I kept hearing, too, about how the ending is all “what does it mean?” but, again, it just didn’t seem that mind-blowing to me. DiCaprio’s character has a totem which is this little spinning metal thing. DiCaprio spins it and if it falls, that means he’s not dreaming. If it keeps spinning, it means he’s still dreaming. What? Anyway, at the end of the film when the good guys have “won” by planting Inception into Murphy’s mind, the thingy is spinning and he’s with his kids and the screen goes dark. OHMYGAWD WHAT JUST HAPPENED?

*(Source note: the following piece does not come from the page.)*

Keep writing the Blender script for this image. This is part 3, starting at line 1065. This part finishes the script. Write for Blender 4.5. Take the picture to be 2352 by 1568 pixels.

Here’s what happened – the spinning thing fell over. How do I know? Because you could hear it wobbling, and things that wobble fall over. Unless it’s a Weeble, and his totem was definitely not a Weeble. So maybe Nolan gets a little credit for his final swerve not being the swerve you could see was coming for the preceding two hours.

I’m not slamming INCEPTION as some stupid movie. It’s a big, engaging movie with a great cast, gorgeous sets, and mostly enjoyable action sequences. I liked it. Seeing cities fold in on themselves or trains appearing out of nowhere in the middle of the city is visually appealing. The idea of interlopers into a dream and the act of world building keeps you interested, but it’s not anything new or daring or exceptionally rendered, either. On the whole, INCEPTION isn’t brilliant but it is smart, which makes it a very enjoyable crime/action movie, and that completely works for me.

But let’s not pretend INCEPTION is revolutionary film making. It’s like the best Mission: Impossible movie; if they wanted to make a Mission: Impossible movie completely devoid of any humor.